Receipts from travel agencies grew slightly by 0.5% to MOP$6.53 billion in 2016 on the back of a similar increase in the number of agencies operating – up by six to 256 – according to the Statistics and Census Service (DSEC).
Among the various items of receipts, those generated from package tours (MOP$2 billion), room reservations (MOP$1.12 billion) and rental of coaches with a driver (MOP$977 million) rose by 2.5%, 2.0% and 15.6% respectively year-on-year. Receipts from passenger transport ticketing fell 6.2% to MOP$1.78 billion owing largely to the growing popularity of online ticket booking including air, ferry, train and bus tickets.
Gross Value Added by travel agencies – a measurement of the sectoral contribution to the economy – dropped by 1.0% year-on-year to MOP$944 million, while Gross Fixed Capital Formation fell by 11.4% to MOP$142 million.
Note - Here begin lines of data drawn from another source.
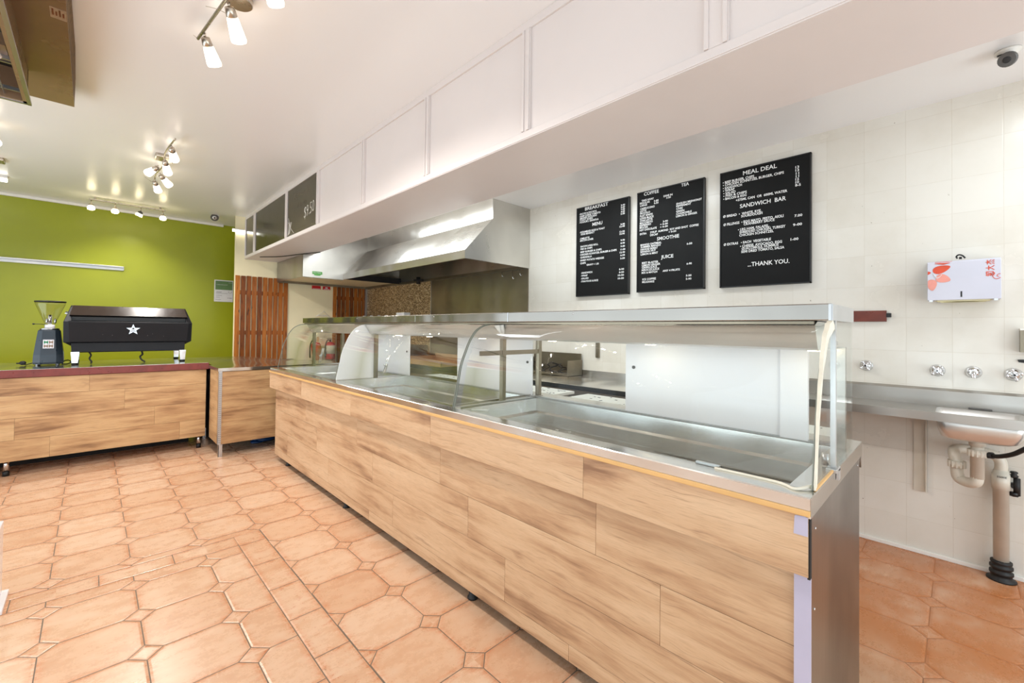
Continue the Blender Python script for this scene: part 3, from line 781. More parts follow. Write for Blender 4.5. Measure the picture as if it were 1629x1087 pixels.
def coffee_machine():
    r = thing('espresso_machine', 'wide black espresso machine with silver star on its back panel', 'coffee machine', (.30, 6.1, .905))
    cx = .30
    # shell: rows (z, y of front, half width)
    F = [(1.482, 6.00, .437), (1.385, 5.90, .455), (1.372, 5.93, .455), (1.345, 5.93, .458), (1.330, 5.875, .462)]
    G = [(1.327, 5.872, .462), (1.315, 5.870, .462), (1.128, 5.90, .455), (1.118, 5.915, .452)]
    def band(rows, name, m):
        b = MB(); f = [[b.b.verts.new((cx-h, y, z)) , b.b.verts.new((cx+h, y, z)), b.b.verts.new((cx+h, 6.45, z)), b.b.verts.new((cx-h, 6.45, z))] for z, y, h in rows]
        for q, s_ in zip(f, f[1:]):
            for i in range(4): b.b.faces.new((q[i], q[(i+1) % 4], s_[(i+1) % 4], s_[i]))
        b.b.faces.new(f[0]); b.b.faces.new(f[-1][::-1]); return b.build(name, m, r, .003)
    band(F[:2], 'top_cowl', 'machine_top_black')
    band(F[1:4]+[(1.332, 5.93, .45)], 'slot', 'black_plastic')
    band([F[4]]+G, 'back_panel', 'black_paint')
    band([(1.117, 5.93, .44), (1.03, 5.93, .437), (1.022, 5.94, .43)], 'base', 'black_paint')
    for s in (-1, 1):
        b = MB()
        P = [(6.00, 1.482), (5.87, 1.32), (5.90, 1.125), (5.96, 1.09), (6.45, 1.09), (6.5, 1.30), (6.45, 1.482)]
        inn = [b.b.verts.new((cx+s*.44, y, z)) for y, z in P]
        out = [b.b.verts.new((cx+s*(.447 if z > 1.45 or z < 1.1 else .495), y+(.015 if y < 6.2 else -.01), z)) for y, z in P]
        n = len(P)
        for i in range(n): b.b.faces.new((inn[i], inn[(i+1) % n], out[(i+1) % n], out[i]))
        b.b.faces.new(out); b.b.faces.new(inn[::-1]); b.build('side_cheek', 'black_paint', r, .004)
    b = MB(); st = []
    for k in range(10):
        a = PI/2+k*PI/5; q = .056 if k % 2 == 0 else .0235
        st.append((.305+math.cos(a)*q, 5.878, 1.248+math.sin(a)*q))
    b.prism(st, (0, -.006, 0)); sb = b.build('star_emblem', 'chrome', r)
    b = MB(); b.box(.287, .323, 5.869, 5.8716, 1.238, 1.244).box(.283, .327, 5.869, 5.8716, 1.228, 1.233).box(.297, .313, 5.869, 5.8716, 1.25, 1.268); b.build('emblem_mark', 'camera_grey', sb)
    for x in (cx-.42, cx+.41):
        for y in (5.91, 6.40):
            b = MB(); b.prism([(x-.02, y, 1.03), (x+.038, y, 1.03), (x+.030, y, .925), (x-.012, y, .925)], (0, .05, 0)); f = b.build('leg', 'chrome', r)
            MB().cyl((x+.009, y+.025, .905), (x+.009, y+.025, .926), .024).build('rubber_foot', 'rubber', f)
    b = MB()
    for x in (.42, .46, .55, .15, .08): b.sphere((x, 5.885, 1.20+random.uniform(-.02, .02)), .0022, (1, 1, 1), 6)
    b.build_each('screw', 'chrome', r)
    MB().tube([(.38, 6.0, 1.03), (.39, 5.99, .99), (.37, 5.98, .965), (.385, 5.97, .93), (.41, 5.96, .912)], .008, 8).build('drain_hose', 'rubber', r)
    MB().tube([(-.02, 6.0, 1.03), (.0, 5.98, .995), (-.01, 5.97, .96), (.005, 5.96, .93), (.0, 5.95, .912)], .007, 8).build('power_cord', 'rubber', r)
    b = MB(); b.cyl((cx-.45, 6.15, 1.40), (cx-.49, 6.15, 1.41), .016).cyl((cx-.43, 6.0, 1.07), (cx-.45, 6.0, 1.13), .008); b.build('steam_knob', 'chrome', r)
coffee_machine()

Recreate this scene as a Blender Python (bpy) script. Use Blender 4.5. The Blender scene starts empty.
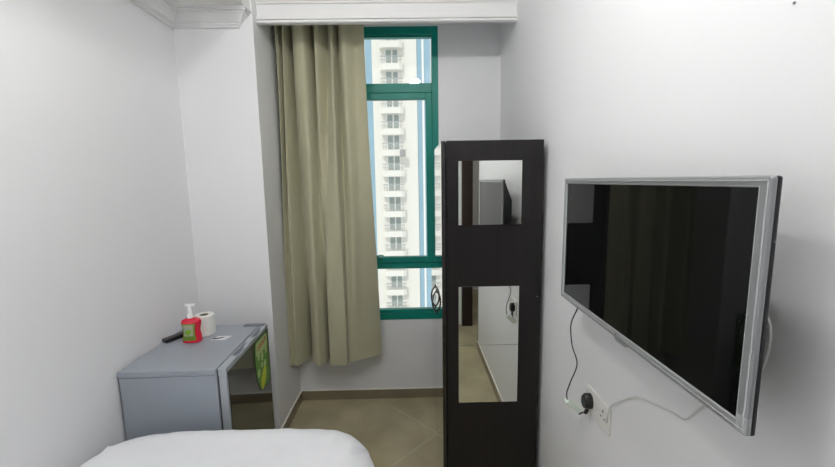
import bpy, bmesh, math, random
from mathutils import Vector, Matrix
random.seed(4)
S = bpy.context.scene
C = S.collection
R = math.radians

# ------------------------------------------------------------------ dimensions (metres)
XL, XR = -1.195, 0.573          # left and right wall faces
XA = -0.791                     # left face of window alcove
YP, YB = 2.12, 2.5475           # pier face, back wall face
YF = -0.65                      # front wall (behind the camera)
ZC = 2.62                       # ceiling
ZB = 2.362                      # underside of the dropped ceiling on the left

# ------------------------------------------------------------------ materials
def nodes(name):
    m = bpy.data.materials.new(name); m.use_nodes = True
    nt = m.node_tree; b = nt.nodes['Principled BSDF']
    return m, nt, b
def mat(name, col, rough=.5, metal=0, noise=0, nscale=20, bump=0, bscale=60, coat=0, spec=.5, sheen=0):
    m, nt, b = nodes(name)
    b.inputs['Base Color'].default_value = (*col, 1)
    b.inputs['Roughness'].default_value = rough
    b.inputs['Metallic'].default_value = metal
    b.inputs['Coat Weight'].default_value = coat
    b.inputs['Coat Roughness'].default_value = .05
    b.inputs['Specular IOR Level'].default_value = spec
    b.inputs['Sheen Weight'].default_value = sheen
    tc = nt.nodes.new('ShaderNodeTexCoord')
    if noise:
        n = nt.nodes.new('ShaderNodeTexNoise'); n.inputs['Scale'].default_value = nscale
        n.inputs['Detail'].default_value = 4
        nt.links.new(tc.outputs['Object'], n.inputs['Vector'])
        r = nt.nodes.new('ShaderNodeMapRange')
        r.inputs['To Min'].default_value = 1-noise; r.inputs['To Max'].default_value = 1+noise
        nt.links.new(n.outputs['Fac'], r.inputs['Value'])
        h = nt.nodes.new('ShaderNodeVectorMath'); h.operation = 'SCALE'
        h.inputs[0].default_value = col
        nt.links.new(r.outputs['Result'], h.inputs['Scale'])
        nt.links.new(h.outputs[0], b.inputs['Base Color'])
    if bump:
        n2 = nt.nodes.new('ShaderNodeTexNoise'); n2.inputs['Scale'].default_value = bscale
        n2.inputs['Detail'].default_value = 5
        nt.links.new(tc.outputs['Object'], n2.inputs['Vector'])
        bp = nt.nodes.new('ShaderNodeBump'); bp.inputs['Strength'].default_value = bump
        bp.inputs['Distance'].default_value = .003
        nt.links.new(n2.outputs['Fac'], bp.inputs['Height'])
        nt.links.new(bp.outputs[0], b.inputs['Normal'])
    return m
def emis(name, col, s):
    m, nt, b = nodes(name)
    b.inputs['Base Color'].default_value = (*col, 1)
    b.inputs['Emission Color'].default_value = (*col, 1)
    b.inputs['Emission Strength'].default_value = s
    return m

M = {}
M['wall'] = mat('white_wall_paint', (.838, .842, .856), .55, noise=.012, nscale=3, bump=.15, bscale=40)
M['ceil'] = mat('ceiling_paint', (.78, .78, .76), .7, noise=.01, nscale=3)
M['plaster'] = mat('plaster_moulding', (.82, .82, .815), .55, noise=.01)
M['teal'] = mat('green_window_paint', (.003, .23, .18), .35, spec=.3, noise=.05, nscale=8)
M['curtain'] = mat('olive_curtain_cloth', (.475, .46, .315), .8, noise=.05, nscale=14, bump=.25, bscale=500, sheen=.2)
M['rail'] = mat('white_rail', (.7, .7, .7), .4)
M['fridge'] = mat('silver_grey_paint', (.33, .365, .41), .32, noise=.02, nscale=10, bump=.08, bscale=300)
M['fridge_door'] = mat('silver_plastic', (.42, .45, .48), .35, metal=.3, noise=.02)
M['fridge_dark'] = mat('grey_recess_plastic', (.19, .21, .24), .45, noise=.03)
M['fridge_glass'] = mat('dark_mirror_door', (.012, .013, .012), .06, noise=.05, spec=.9, coat=.8)
M['rubber'] = mat('black_rubber', (.02, .02, .022), .6, noise=.1)
M['red'] = mat('red_soap_plastic', (.72, .006, .04), .18, noise=.03, coat=.4)
M['label_green'] = mat('label_green', (.33, .55, .07), .4, noise=.1, nscale=200)
M['label_cream'] = mat('label_cream', (.75, .78, .62), .4, noise=.04, nscale=120)
M['lime'] = mat('lime_print', (.25, .52, .03), .4, noise=.15, nscale=200)
M['dkgreen'] = mat('dark_green_print', (.035, .16, .03), .4, noise=.15, nscale=150)
M['midgreen'] = mat('mid_green_print', (.11, .30, .03), .35, noise=.25, nscale=60)
M['palegreen'] = mat('pale_green_print', (.5, .66, .30), .35, noise=.15, nscale=80)
M['yellow'] = mat('yellow_green_print', (.62, .68, .03), .35, noise=.1, nscale=80)
M['redprint'] = mat('red_print', (.62, .03, .02), .4, noise=.05)
M['pump'] = mat('white_pump_plastic', (.85, .85, .86), .25, noise=.01)
M['paper'] = mat('white_tissue_paper', (.84, .84, .80), .85, noise=.03, bump=.4, bscale=200)
M['core'] = mat('brown_cardboard', (.20, .17, .12), .9, noise=.1)
M['card'] = mat('white_card', (.80, .80, .83), .5, noise=.01)
M['blackp'] = mat('black_plastic', (.012, .012, .013), .35, noise=.1, nscale=40)
M['ink'] = mat('dark_ink', (.05, .05, .06), .5, noise=.1)
M['button'] = mat('grey_rubber_buttons', (.12, .12, .13), .5, noise=.1)
M['sheet'] = mat('white_duvet_cotton', (.83, .84, .87), .8, noise=.015, nscale=6, bump=.5, bscale=22, sheen=.1)
M['mattress'] = mat('cream_mattress_fabric', (.7, .68, .62), .9, noise=.03)
M['bedwood'] = mat('dark_bed_wood', (.05, .035, .025), .5, noise=.2)
M['mirror'] = mat('mirror_silver', (.83, .85, .82), .015, metal=1)
M['mirror_edge'] = mat('mirror_polished_edge', (.6, .66, .62), .15, metal=.6, noise=.02)
M['chrome'] = mat('dark_chrome', (.22, .22, .23), .15, metal=1, noise=.02)
M['tvsilver'] = mat('silver_tv_plastic', (.29, .30, .31), .3, metal=.3, noise=.03, nscale=30)
M['tvridge'] = mat('polished_silver_edge', (.5, .51, .52), .2, metal=.5, noise=.03, nscale=30)
M['screen'] = mat('glossy_black_screen', (.0035, .004, .0038), .03, noise=.05, spec=.17)
M['tvback'] = mat('black_tv_housing', (.010, .011, .014), .4, noise=.1, bump=.1)
M['outlet'] = mat('white_socket_plastic', (.80, .79, .75), .3, noise=.01)
M['cablew'] = mat('white_cable_sheath', (.66, .66, .64), .4, noise=.02)
M['adaptor'] = mat('pale_green_white_plastic', (.76, .84, .74), .4, noise=.02)
M['lampw'] = mat('lamp_white_metal', (.8, .8, .8), .4, noise=.01)
M['lampglow'] = emis('lamp_diffuser', (1, .985, .97), 225)
M['doorwood'] = mat('dark_brown_door_wood', (.028, .016, .012), .4, noise=.2, nscale=12)
M['cream'] = mat('cream_render', (.80, .76, .675), .9, noise=.03, nscale=.5)
M['pale'] = mat('pale_render', (.86, .84, .79), .9, noise=.02, nscale=.5)
M['bluestrip'] = mat('blue_curtain_wall', (.31, .46, .54), .35, noise=.12, nscale=.4)
M['winglass'] = mat('tinted_window_glass', (.34, .38, .35), .3, noise=.2, nscale=.6)
M['railing'] = mat('grey_balcony_metal', (.42, .42, .40), .5, noise=.05)
M['acgrey'] = mat('grey_unit_metal', (.33, .32, .30), .6, noise=.1)
M['screw'] = mat('screw_metal', (.3, .3, .3), .4, metal=.3, noise=.1)

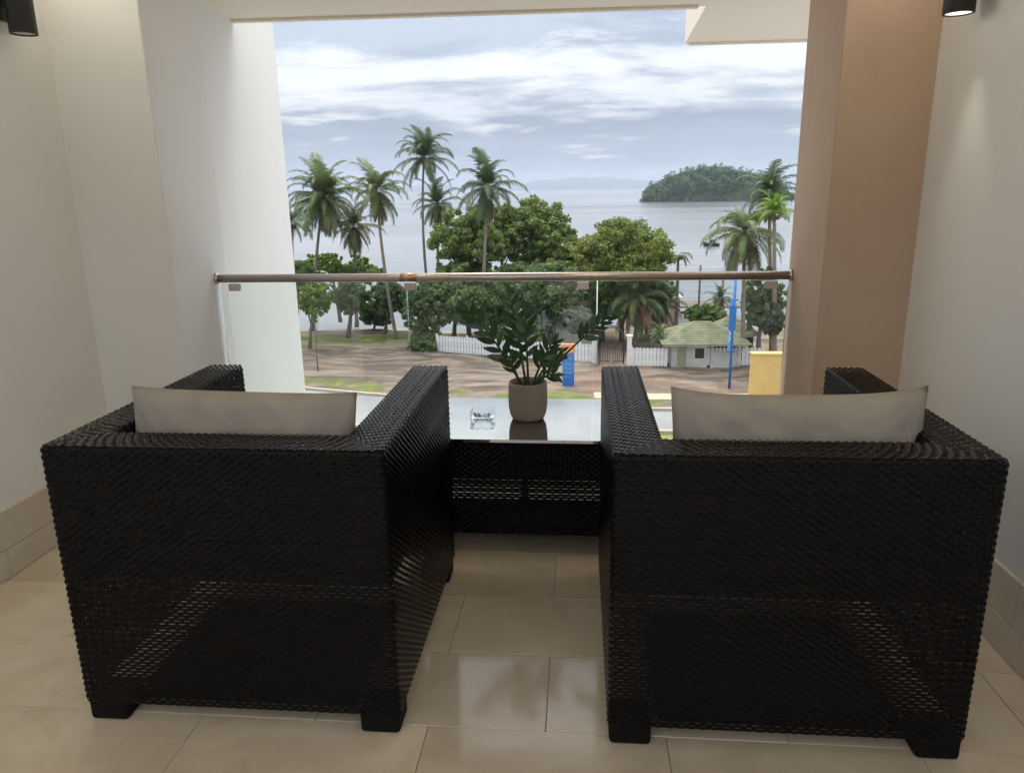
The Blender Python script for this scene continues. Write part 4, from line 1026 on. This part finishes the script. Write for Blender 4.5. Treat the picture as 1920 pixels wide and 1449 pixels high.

With a decrease in number of visitors on package tours, as well as fewer outbound residents using services of travel agencies, receipts of the 16 travel agencies with 50 or more persons employed slid by 7.4% year-on-year to MOP$2.24 billion, of which receipts from the rental of coaches with a driver grew 10.3% to MOP$712 million). Those from package tours fell 16.9% to MOP$600 million and room reservations by 8.2% to MOP$390 million.
Conversely, receipts of the 138 travel agencies with less than 10 persons engaged rose by 19.6% year-on-year to MOP$1.5 billion, half of which (MOP$752 million) were generated from passenger transport ticketing, up by 9.1%. Expenditure grew by 19.1% to MOP 1.52 billion, with the purchase of goods and services and commissions paid constituting 88.0%.
As the growth in expenditure slightly outpaced that in receipts, gross surplus of the travel agencies went down by 11.4% year-on-year to MOP 229 million. The Gross Surplus Ratio also dropped by 0.5 percentage points to 3.5%.